July 29th, 2008 - 6:07 pm ICT by IANS  


New Delhi, July 29 (IANS) The hike in the cash reserve ratio (CRR) and repo rate could slow economic growth further and make credit more costly, India Inc. said Tuesday. “The tightening of the money supply may lead to a fall in the overall business confidence with companies postponing their investment plans,” Sajjan Jindal, president of industry lobby Associated Chambers of Commerce and Industry of India (Assocham) said.

In the quarterly review of the monetary policy for this fiscal, the Reserve Bank of India (RBI) Tuesday raised the repo rate, or the short-term lending rate, and the cash reserve ratio (CRR), respectively by 50 basis points and 25 basis points.

The repo rate stands revised for the third time in three months to nine percent, while the CRR will also be hiked to nine percent from the fortnight beginning Aug 30, 2008, the Reserve Bank said in a statement.

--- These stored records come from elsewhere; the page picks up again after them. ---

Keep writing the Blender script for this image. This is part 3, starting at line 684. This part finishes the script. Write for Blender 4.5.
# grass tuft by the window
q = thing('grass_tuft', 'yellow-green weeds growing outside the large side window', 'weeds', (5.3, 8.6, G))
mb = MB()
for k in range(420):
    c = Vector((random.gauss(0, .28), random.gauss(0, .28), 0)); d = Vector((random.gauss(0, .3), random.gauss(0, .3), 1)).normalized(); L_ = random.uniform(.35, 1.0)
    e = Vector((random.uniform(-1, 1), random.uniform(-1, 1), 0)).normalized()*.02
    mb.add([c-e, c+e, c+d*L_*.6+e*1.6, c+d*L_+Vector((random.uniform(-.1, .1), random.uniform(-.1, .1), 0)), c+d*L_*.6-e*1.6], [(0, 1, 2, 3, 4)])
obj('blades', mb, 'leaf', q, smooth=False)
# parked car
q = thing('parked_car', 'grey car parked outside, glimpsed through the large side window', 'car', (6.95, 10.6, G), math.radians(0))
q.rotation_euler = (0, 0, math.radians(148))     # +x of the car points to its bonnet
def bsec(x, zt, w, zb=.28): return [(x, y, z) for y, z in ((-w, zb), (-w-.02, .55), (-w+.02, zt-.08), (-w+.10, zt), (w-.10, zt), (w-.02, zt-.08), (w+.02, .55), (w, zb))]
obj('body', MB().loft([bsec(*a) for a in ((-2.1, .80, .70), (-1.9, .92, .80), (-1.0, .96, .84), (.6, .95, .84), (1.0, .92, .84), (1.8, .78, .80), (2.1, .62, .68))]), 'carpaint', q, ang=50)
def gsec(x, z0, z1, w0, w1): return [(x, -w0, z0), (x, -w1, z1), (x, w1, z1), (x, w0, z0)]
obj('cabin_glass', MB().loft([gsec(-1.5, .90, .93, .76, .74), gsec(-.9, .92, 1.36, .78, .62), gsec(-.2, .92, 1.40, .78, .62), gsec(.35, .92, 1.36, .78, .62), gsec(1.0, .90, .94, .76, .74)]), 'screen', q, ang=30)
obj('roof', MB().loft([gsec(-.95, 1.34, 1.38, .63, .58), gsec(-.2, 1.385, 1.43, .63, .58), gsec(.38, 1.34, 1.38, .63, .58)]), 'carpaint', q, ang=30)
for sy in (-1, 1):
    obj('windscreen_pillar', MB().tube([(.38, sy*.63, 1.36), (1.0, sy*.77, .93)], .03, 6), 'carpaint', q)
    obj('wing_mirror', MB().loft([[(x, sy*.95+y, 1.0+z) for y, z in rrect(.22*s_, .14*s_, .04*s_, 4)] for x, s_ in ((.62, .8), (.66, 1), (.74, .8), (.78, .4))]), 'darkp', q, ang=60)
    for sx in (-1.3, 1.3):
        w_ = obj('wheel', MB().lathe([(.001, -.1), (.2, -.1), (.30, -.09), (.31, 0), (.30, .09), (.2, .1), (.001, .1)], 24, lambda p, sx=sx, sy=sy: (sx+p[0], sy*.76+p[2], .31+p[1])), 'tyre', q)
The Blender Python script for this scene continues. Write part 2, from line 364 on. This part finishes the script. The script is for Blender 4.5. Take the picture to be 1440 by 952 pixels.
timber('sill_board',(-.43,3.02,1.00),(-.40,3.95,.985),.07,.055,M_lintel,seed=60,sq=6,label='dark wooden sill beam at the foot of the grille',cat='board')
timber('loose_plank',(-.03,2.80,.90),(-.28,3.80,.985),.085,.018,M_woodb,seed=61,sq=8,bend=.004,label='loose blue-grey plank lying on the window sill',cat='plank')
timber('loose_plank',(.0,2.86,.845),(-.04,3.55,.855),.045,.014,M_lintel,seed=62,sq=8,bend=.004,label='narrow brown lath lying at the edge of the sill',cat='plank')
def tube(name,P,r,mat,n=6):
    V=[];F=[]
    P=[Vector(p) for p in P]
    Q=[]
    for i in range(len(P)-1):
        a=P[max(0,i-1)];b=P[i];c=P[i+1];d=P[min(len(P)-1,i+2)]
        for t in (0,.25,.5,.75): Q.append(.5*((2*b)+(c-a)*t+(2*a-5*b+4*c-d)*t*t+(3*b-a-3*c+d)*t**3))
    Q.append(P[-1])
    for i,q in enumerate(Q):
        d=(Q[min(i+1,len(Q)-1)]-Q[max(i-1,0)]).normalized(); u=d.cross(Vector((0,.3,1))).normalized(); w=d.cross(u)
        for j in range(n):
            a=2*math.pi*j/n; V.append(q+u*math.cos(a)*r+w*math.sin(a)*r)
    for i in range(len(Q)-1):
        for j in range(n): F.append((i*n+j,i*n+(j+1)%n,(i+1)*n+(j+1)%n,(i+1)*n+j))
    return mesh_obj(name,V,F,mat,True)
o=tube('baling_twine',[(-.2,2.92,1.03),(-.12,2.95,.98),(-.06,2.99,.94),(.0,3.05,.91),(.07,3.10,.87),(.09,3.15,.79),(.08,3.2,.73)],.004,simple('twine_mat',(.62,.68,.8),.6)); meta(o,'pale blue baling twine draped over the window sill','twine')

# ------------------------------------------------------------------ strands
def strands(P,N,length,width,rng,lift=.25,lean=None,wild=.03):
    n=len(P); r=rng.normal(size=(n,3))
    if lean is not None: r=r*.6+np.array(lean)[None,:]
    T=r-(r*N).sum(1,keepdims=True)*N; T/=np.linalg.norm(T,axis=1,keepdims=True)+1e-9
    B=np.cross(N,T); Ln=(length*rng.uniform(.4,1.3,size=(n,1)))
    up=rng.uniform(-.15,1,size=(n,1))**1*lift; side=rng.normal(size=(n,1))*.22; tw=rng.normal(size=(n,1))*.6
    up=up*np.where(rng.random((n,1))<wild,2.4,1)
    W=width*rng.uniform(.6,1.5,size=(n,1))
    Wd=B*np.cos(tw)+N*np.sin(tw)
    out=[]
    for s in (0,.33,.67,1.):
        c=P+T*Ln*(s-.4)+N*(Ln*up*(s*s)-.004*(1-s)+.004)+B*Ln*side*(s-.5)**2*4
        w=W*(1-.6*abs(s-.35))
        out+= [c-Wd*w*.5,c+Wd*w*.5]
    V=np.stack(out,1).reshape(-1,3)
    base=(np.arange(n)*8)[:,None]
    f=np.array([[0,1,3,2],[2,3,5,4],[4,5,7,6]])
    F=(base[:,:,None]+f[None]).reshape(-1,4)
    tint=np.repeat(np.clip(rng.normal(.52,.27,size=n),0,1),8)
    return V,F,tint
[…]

“With foreign exchange reserves declining, which has reduced the overall money supply in the system, a further hike in the interest rates could decelerate growth,” Jindal said.

“In a short span of about three months, the RBI has hiked the CRR to a level of nine percent, which may result in further reduction of liquidity from the banking system to the extent of Rs.200 billion”, the PHD Chamber of Commerce said.

It said following the RBI’s move, commercial banks were bound to further raise the prime lending rates (PLR), making credit more costly for the industry and trade.

PLRs of state-owned and private sector banks have increased to 12.75-14 percent and 13.5-17.25 percent from 12.25-13.5 percent and 13-16.5 percent in March due to the RBI measures.

This was impacting growth of industry, the corporate sector’s financial situation, capacity utilization, profit margins and employment, chamber president L.K. Malhotra said.

Industrial output growth that slowed to five percent during April-May, as compared to 10.9 percent in the same period last year, could decline further. This is bound to slow down economic growth, he said.

According to US-based investment bank Goldman Sachs, the hike in the repo rate and CRR was expected.

“The central bank may go for another hike of 25 basis points in repo rate and CRR by October end,” it said in a statement.

“The tightening will not only slow down investment demands but will also slow down industrial growth. The impact of this tightening will be reflected more specifically in financial year 2010,” Goldman Sachs predicted.

Indian Overseas Bank (IOB) chairman and managing director S.A. Bhat said his bank was losing around Rs.120 million per month on account of the RBI’s credit policy.

The latest increase in the CRR would suck out around Rs.3 billion from the IOB, leading to revenue loss, Bhat told IANS.